Le prototype développé par Valtra (d’autres prototypes sont opérationnels chez d’autres équipementiers) laisse imaginer ce que l’arrivée de la 5G pourrait changer en agriculture. On se prend à rêver au meilleur (dans un monde où la couverture du réseau serait totale). Moins de pénibilité avec par exemple des tailleuses de vignes télécommandées qui permettraient d’éviter de subir la pluie et les rigueurs de l’hiver en les pilotant tranquillement installé (voire confiné) à côté de son poêle avec une tasse de café. Moins de risque pour les opérateurs, lorsqu’il s’agit de broyer l’herbe ou de traiter des parcelles en forte pente. Réduction de la charge mentale du responsable de l’exploitation, puisqu’il devient possible de recruter des tractoristes (tant recherchés) même s’ils habitent loin de l’exploitation, dans les villes… Mais on imagine aussi les changements importants que cela pourrait susciter, avec la possibilité de sous-traiter la conduite des machines par des opérateurs situés à l’autre bout du monde.

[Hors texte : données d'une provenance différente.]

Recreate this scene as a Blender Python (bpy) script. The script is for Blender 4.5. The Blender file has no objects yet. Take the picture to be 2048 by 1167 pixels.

On imagine alors la complexité juridique du procès visant à définir les responsabilités d’un accident qui s’est produit dans l’Aude en impliquant une machine de marque X, appartenant à l’exploitation agricole de M. Y, connectée par l’opérateur R et conduite par un villageois Pakistanais.

Le passage à la 5G n’est pas qu’une simple évolution comme nous l’avons connu lors du passage de la 3G à la 4G. Il s’agit manifestement d’un véritable saut technologique qui pourrait bouleverser de manière profonde l’organisation du travail en agriculture. Il faut s’y préparer.